Source excerpt:

--- Begin ---

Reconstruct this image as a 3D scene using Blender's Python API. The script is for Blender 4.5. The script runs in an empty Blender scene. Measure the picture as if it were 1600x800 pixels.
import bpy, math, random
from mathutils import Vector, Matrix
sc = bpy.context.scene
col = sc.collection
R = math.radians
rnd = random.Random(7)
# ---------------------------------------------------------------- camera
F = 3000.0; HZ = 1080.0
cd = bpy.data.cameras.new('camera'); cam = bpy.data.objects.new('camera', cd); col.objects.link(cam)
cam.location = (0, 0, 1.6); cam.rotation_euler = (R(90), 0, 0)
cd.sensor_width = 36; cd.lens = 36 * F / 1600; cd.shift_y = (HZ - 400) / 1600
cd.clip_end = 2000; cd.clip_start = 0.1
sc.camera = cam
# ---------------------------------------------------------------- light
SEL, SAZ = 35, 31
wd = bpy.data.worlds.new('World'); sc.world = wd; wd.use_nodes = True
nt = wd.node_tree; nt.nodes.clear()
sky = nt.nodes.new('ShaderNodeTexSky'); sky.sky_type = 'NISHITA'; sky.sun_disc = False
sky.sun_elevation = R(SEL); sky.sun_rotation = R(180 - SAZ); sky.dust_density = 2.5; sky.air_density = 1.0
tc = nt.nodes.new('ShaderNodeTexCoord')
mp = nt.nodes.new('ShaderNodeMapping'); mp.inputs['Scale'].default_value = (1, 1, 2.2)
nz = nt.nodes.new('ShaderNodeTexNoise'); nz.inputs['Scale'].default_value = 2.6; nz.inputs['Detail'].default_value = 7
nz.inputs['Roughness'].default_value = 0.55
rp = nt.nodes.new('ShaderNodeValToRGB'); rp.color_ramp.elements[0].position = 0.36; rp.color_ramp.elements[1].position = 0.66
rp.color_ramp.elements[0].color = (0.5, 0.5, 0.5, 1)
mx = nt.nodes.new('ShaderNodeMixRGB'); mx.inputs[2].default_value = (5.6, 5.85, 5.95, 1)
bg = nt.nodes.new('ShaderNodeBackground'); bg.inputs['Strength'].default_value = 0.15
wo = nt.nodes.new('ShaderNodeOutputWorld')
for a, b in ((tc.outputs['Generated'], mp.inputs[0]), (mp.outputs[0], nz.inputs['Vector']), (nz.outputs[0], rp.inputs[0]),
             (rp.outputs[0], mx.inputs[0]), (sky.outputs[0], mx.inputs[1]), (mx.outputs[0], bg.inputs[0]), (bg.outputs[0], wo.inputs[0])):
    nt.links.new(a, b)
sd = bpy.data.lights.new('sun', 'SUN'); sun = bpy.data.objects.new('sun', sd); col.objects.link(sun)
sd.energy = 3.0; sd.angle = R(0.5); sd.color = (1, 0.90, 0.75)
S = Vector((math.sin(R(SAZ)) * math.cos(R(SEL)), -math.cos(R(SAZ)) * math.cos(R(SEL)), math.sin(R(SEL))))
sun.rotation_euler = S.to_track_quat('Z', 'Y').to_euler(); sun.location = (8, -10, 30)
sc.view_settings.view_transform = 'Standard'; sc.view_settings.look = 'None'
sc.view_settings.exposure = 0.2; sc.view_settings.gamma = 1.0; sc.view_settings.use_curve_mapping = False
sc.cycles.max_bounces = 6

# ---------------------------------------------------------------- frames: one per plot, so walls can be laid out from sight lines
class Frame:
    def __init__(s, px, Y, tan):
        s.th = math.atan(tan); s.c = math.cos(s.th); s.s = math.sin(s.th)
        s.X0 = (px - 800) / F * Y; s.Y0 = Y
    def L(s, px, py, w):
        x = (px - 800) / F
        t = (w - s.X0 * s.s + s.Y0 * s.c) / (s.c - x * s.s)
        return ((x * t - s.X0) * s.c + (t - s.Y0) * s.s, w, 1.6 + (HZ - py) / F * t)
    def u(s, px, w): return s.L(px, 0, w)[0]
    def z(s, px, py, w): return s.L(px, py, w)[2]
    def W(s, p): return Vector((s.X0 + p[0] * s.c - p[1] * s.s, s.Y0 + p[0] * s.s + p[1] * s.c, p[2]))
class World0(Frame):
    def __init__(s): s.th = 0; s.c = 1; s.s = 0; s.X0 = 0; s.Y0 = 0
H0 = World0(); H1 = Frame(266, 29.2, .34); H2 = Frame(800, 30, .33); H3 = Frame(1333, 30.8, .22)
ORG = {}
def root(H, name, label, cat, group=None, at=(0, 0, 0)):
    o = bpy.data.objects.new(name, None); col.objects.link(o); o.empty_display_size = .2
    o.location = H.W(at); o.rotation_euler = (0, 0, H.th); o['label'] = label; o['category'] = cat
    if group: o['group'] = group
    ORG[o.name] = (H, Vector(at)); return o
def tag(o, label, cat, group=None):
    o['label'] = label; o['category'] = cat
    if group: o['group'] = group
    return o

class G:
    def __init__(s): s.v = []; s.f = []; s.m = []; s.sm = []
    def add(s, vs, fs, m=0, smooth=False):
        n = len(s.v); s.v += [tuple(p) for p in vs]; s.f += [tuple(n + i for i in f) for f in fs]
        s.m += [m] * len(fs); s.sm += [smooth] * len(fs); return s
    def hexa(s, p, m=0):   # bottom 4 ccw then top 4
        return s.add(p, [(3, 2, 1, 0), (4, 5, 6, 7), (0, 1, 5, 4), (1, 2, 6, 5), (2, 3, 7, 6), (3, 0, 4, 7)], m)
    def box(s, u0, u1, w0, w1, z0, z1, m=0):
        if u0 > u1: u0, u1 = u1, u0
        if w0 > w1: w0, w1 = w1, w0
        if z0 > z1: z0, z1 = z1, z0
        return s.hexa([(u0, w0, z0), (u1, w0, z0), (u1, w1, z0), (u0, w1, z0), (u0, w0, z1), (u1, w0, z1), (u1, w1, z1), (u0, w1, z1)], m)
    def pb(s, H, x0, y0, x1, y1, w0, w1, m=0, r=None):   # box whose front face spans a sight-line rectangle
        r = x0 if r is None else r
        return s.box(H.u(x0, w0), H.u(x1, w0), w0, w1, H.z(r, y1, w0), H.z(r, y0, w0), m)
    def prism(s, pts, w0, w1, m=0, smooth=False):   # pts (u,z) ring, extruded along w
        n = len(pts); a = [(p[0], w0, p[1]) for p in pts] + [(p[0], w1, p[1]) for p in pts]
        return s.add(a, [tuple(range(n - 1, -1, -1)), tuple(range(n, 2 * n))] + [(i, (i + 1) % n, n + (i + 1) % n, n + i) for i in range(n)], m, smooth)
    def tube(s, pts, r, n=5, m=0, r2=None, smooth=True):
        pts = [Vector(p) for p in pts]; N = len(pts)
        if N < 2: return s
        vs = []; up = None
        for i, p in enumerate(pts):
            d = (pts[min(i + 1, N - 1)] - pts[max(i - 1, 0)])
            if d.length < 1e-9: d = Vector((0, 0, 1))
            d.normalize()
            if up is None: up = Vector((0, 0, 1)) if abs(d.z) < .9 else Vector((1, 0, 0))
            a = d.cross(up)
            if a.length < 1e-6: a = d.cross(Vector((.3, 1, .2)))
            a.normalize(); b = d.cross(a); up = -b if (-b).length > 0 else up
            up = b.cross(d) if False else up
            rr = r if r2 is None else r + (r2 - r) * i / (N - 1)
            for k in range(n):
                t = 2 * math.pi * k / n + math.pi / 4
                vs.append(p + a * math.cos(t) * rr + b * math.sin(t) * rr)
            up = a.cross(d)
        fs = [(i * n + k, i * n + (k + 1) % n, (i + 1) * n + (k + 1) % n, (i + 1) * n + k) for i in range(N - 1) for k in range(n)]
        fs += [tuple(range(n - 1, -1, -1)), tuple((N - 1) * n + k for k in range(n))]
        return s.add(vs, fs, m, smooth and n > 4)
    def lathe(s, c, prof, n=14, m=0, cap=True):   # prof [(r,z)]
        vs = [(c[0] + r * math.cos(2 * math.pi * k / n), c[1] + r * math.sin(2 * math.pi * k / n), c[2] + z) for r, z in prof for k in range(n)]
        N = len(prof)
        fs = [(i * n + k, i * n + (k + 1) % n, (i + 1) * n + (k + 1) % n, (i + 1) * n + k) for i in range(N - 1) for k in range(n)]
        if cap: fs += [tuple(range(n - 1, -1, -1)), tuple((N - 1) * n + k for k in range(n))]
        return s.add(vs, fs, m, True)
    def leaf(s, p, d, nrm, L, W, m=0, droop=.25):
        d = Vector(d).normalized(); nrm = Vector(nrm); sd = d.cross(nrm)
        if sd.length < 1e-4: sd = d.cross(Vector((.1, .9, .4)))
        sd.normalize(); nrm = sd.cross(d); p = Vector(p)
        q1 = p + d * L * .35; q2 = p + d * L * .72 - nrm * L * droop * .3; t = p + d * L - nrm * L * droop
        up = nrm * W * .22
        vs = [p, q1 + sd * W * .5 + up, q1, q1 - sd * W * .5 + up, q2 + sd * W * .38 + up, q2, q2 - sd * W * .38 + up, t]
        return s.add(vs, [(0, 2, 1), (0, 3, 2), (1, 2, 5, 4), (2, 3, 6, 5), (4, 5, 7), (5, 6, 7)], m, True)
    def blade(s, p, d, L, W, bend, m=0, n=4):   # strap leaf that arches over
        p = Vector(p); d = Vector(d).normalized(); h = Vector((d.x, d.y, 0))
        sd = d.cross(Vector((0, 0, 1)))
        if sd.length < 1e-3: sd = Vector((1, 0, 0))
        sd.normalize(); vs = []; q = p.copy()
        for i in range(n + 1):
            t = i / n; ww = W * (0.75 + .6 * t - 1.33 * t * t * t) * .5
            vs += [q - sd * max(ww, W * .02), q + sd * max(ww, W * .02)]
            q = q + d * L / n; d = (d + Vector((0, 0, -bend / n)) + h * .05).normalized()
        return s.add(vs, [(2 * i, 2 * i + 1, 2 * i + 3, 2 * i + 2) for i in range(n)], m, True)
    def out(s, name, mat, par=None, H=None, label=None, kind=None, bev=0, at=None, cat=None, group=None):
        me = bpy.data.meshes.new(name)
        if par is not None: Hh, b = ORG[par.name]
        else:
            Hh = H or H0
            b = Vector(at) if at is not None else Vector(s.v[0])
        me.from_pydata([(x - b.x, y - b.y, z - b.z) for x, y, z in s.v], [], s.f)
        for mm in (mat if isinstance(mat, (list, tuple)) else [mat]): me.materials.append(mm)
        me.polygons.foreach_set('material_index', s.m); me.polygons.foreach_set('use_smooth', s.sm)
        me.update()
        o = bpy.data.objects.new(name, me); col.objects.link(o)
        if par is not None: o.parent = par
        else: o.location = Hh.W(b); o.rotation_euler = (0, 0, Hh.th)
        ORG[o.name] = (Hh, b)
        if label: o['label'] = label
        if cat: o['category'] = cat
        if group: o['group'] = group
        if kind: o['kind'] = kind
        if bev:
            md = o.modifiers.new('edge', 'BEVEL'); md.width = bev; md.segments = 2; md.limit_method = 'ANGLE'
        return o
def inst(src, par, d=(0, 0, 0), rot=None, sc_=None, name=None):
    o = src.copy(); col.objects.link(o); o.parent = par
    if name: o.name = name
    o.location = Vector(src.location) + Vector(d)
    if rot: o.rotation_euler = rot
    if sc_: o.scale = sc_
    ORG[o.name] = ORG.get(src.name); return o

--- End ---

To do:
Copy out every line holding the string "scene".

Answer to the problem:
Reconstruct this image as a 3D scene using Blender's Python API. The script is for Blender 4.5. The script runs in an empty Blender scene. Measure the picture as if it were 1600x800 pixels.
sc = bpy.context.scene